Jackson Jambalaya is the home of Trollfest '07. Catch this great event which promises to leave NE Jackson & Fondren in flames. Sonjay Poontang and his band headline the night with a special steel cage, no time limit "loser must leave town" bout between Alan Lange and "Big Cat"Donna Ladd following afterwards. Kamikaze will perform his new song F*** Bush, he's still a _____. Did I mention there was no referee? Dr. Heddy Matthias and Lori Gregory will face off in the undercard dueling with dangling participles and other um, devices. Robbie Bell will perform Her two latest songs: My Best Friends are in the Media and Mama's, Don't Let Your Babies Grow up to be George Bell. Sid Salter of The Clarion-Ledger will host "Pin the Tail on the Trial Lawyer", sponsored by State Farm.
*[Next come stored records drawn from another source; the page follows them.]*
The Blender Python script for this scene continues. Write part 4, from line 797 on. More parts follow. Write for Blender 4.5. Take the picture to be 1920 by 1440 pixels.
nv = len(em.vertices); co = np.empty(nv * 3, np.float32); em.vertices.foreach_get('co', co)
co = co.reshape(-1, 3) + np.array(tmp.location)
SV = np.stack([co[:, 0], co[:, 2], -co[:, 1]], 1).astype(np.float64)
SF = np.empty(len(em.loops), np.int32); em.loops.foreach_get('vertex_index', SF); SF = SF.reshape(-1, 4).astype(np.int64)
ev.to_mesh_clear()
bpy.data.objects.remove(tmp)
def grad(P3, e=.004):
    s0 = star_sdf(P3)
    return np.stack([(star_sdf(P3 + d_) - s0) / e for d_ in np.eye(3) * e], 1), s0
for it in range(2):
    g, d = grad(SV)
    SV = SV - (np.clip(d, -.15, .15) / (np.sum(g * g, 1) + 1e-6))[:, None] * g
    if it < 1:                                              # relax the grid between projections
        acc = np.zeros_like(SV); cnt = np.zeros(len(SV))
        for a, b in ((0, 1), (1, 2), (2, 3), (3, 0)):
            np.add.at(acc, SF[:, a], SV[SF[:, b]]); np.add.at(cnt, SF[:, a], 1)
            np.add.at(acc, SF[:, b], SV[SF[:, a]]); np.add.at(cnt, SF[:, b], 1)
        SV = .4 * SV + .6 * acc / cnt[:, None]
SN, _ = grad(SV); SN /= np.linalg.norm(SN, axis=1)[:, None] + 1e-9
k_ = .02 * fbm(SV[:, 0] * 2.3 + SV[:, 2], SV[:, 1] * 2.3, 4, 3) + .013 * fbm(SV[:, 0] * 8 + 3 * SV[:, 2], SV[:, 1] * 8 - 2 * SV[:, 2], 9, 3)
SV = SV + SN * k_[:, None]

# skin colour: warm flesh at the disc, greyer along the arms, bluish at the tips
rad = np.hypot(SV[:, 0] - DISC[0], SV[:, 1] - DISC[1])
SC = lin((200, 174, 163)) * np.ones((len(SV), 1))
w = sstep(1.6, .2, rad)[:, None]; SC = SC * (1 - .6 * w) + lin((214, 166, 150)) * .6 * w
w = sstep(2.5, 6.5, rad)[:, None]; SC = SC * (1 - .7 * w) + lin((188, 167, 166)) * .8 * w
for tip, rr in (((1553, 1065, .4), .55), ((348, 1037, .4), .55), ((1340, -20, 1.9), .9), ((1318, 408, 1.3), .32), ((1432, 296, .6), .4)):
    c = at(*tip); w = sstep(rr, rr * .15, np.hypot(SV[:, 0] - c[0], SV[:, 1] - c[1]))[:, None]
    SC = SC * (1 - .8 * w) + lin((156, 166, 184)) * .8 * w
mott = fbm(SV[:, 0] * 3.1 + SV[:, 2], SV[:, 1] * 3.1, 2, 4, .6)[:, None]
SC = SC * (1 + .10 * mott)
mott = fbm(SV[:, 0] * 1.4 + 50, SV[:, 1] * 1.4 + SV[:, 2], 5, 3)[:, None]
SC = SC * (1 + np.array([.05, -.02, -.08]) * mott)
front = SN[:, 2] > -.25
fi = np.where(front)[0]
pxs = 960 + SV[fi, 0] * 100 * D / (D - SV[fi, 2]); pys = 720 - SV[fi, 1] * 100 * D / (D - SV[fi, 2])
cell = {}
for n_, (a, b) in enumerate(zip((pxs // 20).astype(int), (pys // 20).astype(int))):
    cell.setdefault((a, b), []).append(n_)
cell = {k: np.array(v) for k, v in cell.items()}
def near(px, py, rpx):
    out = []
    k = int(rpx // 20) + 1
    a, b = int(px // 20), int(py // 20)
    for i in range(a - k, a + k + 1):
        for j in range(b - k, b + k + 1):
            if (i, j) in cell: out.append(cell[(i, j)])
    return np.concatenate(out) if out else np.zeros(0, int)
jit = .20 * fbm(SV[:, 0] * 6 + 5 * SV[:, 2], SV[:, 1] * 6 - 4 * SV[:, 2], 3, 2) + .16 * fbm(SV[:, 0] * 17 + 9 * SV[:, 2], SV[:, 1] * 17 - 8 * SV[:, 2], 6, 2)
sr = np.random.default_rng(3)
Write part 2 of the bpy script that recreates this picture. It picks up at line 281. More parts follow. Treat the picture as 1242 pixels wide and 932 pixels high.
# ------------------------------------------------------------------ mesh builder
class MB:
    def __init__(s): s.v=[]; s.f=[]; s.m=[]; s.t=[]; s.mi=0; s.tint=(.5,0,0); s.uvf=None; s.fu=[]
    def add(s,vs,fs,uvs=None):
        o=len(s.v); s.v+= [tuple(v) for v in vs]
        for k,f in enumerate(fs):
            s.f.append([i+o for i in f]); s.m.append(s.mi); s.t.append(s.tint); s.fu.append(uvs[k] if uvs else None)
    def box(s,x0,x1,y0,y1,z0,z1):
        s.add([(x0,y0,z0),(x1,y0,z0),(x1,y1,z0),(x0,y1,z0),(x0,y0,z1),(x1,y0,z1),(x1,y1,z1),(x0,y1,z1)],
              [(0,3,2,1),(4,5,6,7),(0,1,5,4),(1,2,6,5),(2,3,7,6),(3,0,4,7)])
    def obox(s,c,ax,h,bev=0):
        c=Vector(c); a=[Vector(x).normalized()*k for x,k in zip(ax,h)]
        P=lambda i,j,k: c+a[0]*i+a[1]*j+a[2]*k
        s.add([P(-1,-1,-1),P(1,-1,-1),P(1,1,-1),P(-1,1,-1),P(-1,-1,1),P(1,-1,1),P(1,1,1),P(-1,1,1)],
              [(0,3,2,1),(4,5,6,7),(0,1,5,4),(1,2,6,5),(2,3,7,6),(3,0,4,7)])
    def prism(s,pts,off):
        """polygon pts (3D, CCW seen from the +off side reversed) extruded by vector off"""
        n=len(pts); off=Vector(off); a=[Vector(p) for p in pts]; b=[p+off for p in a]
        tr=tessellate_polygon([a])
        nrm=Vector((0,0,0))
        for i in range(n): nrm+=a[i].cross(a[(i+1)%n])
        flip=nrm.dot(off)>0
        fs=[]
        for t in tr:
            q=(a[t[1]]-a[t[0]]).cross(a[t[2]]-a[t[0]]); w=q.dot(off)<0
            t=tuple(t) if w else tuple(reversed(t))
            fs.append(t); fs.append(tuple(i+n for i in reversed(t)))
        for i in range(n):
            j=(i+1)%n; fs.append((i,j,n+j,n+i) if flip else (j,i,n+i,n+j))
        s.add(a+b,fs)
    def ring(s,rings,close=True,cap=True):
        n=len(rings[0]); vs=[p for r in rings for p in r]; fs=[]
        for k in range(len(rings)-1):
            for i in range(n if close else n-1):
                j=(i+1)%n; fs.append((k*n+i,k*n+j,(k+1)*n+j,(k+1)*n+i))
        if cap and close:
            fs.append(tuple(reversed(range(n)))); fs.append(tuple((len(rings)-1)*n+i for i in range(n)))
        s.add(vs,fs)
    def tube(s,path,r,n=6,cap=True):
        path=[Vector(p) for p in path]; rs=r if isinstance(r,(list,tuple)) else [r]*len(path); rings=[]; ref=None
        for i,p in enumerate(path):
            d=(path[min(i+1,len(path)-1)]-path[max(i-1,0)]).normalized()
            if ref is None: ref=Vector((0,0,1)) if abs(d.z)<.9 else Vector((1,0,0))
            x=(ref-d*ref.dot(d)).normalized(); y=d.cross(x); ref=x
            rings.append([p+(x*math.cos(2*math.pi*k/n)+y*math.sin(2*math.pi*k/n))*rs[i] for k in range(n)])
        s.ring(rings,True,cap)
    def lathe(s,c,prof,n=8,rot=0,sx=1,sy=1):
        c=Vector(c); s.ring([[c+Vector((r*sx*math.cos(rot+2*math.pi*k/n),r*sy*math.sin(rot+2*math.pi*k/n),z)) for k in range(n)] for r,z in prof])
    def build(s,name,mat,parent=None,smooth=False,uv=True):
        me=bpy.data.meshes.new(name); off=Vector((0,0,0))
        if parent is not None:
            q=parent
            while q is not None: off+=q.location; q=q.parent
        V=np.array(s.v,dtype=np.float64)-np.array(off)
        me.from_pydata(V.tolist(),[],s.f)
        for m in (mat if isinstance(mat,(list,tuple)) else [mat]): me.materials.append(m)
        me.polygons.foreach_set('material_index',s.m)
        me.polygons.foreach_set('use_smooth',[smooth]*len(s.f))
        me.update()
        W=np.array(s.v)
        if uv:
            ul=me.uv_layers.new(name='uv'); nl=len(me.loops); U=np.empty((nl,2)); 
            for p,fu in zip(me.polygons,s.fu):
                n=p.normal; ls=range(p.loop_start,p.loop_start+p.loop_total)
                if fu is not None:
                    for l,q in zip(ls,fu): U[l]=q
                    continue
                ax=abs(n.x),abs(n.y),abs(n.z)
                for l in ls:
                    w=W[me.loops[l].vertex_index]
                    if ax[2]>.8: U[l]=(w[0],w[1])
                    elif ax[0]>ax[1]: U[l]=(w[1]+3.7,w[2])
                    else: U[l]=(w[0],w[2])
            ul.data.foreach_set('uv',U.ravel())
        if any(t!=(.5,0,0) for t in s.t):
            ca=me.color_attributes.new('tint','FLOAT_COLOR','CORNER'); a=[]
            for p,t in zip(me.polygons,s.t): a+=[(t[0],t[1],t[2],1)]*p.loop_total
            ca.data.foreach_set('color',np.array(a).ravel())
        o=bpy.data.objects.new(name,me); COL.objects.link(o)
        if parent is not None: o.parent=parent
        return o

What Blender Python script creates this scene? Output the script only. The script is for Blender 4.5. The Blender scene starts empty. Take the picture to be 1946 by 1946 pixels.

There will be a hugging booth where in exchange for your young son, Frank Melton will give you a loooong hug. Trollfest will have a dunking booth where Muhammed the terrorist will curse you to Allah as you try to hit a target that will drop him into a vat of pig grease. However, in the true spirit of Separate But Equal, Don Imus and someone from NE Jackson will also sit in the dunking booth for an equal amount of time. Tom Head will give a reading for two hours on why he can't figure out who the hell he is. Cliff Cargill will give lessons with his .80 caliber desert eagle, using Frank Melton photos as targets. Tackleberry will be on hand for an autograph session. KIM Waaaaaade will be passing out free titles and deeds to crackhouses formerly owned by The Wood Street Players.

If you get tired come relax at the Fox News Tent. To gain admittance to the VIP section, bring either your Republican Party ID card or a Rebel Flag. Bringing both will entitle you to free drinks.Get your tickets now. Since this is an event for trolls, no ID is required, just bring the hate. Bring the family, Trollfest '07 is for EVERYONE!!!

This is definitely a Beaver production.